FERNANDO VALLESPÍN-El País
- Urge que el Partido Popular sepa a qué se está enfrentando y a partir de ahí elabore la estrategia adecuada
Esa es la cuestión para el PP: cuál deba ser su relación con la ultraderecha. Probablemente, lo más duro que le espera a Feijóo, aunque no lo único. Primero habrá de hacerse con las riendas del partido y, si quiere honrar las expectativas que ha creado, enhebrar un claro discurso de derecha europea centrada y acorde a los tiempos. Pero en esto último es donde entra de lleno su relación con Vox. Lo quiera o no, su espectro rondará siempre todos y cada uno de los pasos que vaya emprendiendo. Por eso mismo, urge que su partido sepa a qué se está enfrentando y, a partir de ahí, elabore la estrategia adecuada.
Hay una idea bien asentada en la conciencia del PP: en realidad, los votos a Vox son votos del PP descarriados. Abarcarían los de quienes en un determinado momento, a partir de la crisis catalana, sobre todo, se sintieron frustrados con la política pragmática, “indolente” e incluso apaciguadora de Rajoy, la reacción de su electorado más nacionalista y radical ante el auge del independentismo y la izquierda identitaria. Esto y no otra cosa explica por qué Casado endureció su discurso y se lanzó de cabeza a competir con ellos en antisanchismo y en cruzadas de guerras culturales. No elaboró un discurso propio; emprendió una política reactiva ante todos y cada uno de los movimientos instados por la otra parte, la del Gobierno y sus apoyos parlamentarios, y la propia de Vox. Es una estrategia que se ha mostrado fallida. Si lo que se ofrece es radicalismo, el que se acaba eligiendo es el “auténtico”, el más extremo.

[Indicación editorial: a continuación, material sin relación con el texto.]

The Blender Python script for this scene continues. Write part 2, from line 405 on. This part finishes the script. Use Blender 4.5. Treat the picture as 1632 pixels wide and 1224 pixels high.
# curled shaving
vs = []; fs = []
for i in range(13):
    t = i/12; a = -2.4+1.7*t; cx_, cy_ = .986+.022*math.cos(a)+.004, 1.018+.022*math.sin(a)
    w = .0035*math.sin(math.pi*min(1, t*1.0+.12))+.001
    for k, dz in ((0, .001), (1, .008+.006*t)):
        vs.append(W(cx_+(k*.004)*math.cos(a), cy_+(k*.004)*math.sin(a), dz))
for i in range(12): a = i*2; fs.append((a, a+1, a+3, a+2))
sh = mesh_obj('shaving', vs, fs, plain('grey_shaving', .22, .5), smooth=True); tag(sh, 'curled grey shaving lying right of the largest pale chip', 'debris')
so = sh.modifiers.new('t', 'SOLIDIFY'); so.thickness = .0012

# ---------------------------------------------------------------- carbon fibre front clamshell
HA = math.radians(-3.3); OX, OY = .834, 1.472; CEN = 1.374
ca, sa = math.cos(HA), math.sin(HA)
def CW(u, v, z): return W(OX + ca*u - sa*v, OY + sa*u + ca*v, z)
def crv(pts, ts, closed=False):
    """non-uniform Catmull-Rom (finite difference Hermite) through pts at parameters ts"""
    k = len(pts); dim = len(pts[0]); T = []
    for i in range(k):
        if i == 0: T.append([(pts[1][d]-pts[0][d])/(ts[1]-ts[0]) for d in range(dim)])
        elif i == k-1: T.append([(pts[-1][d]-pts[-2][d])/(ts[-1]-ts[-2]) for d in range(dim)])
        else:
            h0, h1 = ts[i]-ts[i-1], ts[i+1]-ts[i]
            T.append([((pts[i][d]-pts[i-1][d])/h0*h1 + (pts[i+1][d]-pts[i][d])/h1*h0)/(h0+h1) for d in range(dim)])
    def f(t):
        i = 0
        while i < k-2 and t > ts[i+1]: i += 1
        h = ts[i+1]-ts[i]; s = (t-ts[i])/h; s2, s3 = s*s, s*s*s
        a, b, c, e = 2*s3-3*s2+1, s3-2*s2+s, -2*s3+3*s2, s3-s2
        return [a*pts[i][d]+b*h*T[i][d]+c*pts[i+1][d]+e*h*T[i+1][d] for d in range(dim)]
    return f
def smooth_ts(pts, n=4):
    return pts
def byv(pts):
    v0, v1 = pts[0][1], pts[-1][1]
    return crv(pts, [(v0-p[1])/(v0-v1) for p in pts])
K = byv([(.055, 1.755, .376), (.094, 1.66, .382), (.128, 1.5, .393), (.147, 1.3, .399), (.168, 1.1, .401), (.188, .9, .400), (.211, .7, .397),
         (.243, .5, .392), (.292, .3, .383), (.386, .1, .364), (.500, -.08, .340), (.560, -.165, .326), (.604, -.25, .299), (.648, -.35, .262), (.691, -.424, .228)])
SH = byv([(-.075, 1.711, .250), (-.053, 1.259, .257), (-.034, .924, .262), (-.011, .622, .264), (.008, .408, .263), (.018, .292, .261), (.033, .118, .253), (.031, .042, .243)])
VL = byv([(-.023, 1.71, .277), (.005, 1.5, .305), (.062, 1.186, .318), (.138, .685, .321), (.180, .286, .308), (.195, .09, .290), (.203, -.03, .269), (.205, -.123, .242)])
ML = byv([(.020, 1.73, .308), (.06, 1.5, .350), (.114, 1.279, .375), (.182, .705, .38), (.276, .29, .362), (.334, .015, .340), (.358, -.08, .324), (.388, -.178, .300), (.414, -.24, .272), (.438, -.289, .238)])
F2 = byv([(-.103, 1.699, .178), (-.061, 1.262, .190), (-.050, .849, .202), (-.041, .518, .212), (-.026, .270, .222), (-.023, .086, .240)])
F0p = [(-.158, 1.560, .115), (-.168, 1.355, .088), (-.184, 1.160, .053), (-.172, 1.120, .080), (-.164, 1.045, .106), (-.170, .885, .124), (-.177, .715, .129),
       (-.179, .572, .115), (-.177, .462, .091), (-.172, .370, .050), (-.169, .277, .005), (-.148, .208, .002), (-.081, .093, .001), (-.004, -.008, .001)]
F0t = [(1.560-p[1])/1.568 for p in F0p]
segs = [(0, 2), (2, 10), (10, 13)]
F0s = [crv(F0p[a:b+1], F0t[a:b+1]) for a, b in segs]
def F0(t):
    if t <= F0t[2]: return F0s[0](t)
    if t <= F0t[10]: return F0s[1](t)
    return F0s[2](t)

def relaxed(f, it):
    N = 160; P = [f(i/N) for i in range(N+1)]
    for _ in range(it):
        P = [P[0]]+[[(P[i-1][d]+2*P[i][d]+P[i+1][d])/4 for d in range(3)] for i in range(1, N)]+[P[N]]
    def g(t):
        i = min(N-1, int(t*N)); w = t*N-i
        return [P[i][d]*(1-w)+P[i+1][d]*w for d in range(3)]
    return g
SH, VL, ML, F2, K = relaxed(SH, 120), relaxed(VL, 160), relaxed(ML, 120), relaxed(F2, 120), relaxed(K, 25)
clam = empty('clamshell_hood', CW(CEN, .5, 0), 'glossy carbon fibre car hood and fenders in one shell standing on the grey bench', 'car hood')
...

Pero también juega otro factor, el más inaprensible: el liderazgo. Ayuso demostró cómo con un discurso parecido al de Casado pudo evitar su crecimiento en Madrid. Y puede que esto fuera parte de su frustración con la presidenta. Feijóo, en cambio, ofreció el ejemplo contrario: mantener a Vox en un mísero 2% del voto en Galicia con un discurso contrario, moderado e integrador. El que aquel ahora se presente como la única alternativa viable para su partido tácitamente parece significar que ha decidido apostar por esa última opción. Pero igual que España no es Madrid, España tampoco es Galicia. El discurso de galleguismo moderado de Feijóo puede liquidar al españolismo extremo de Vox en dicho territorio, mas ¿cómo reajustarlo a las condiciones generales del país?
Por esos golpes de suerte con los que a veces se encuentran algunos líderes, a Feijóo le ha venido a ayudar la invasión rusa de Ucrania. La sacudida que está suponiendo para la conciencia democrática europea creo que propicia una nueva toma de conciencia sobre la debilidad de esta forma de gobierno y los peligros a los que se halla expuesta. No es ya solo que Vox, como otros de su camada europea, haya hecho profesión de filoputinismo; es que las divisiones que propician en el interior de nuestras democracias alimentan las ínfulas de autócratas de distinto pelaje. Es el momento de apretar las filas en torno a las instituciones y los valores que las dotan de vida, de reafirmar lo que somos. Y esto vale también para los que se encuentran en el otro lado. Una buena señal inmediata de que todavía podemos confiar en nuestros grandes partidos como sus garantes últimos sería la renuncia de Mañueco a contar con Vox y la correlativa abstención del PSOE en su moción de investidura. Otra, un rápido acuerdo para renovar el CGPJ. Algún signo mínimo de que es posible salir de esta polarización asfixiante y de que la democracia como tal está por encima de las guerras de poder. El momento lo requiere.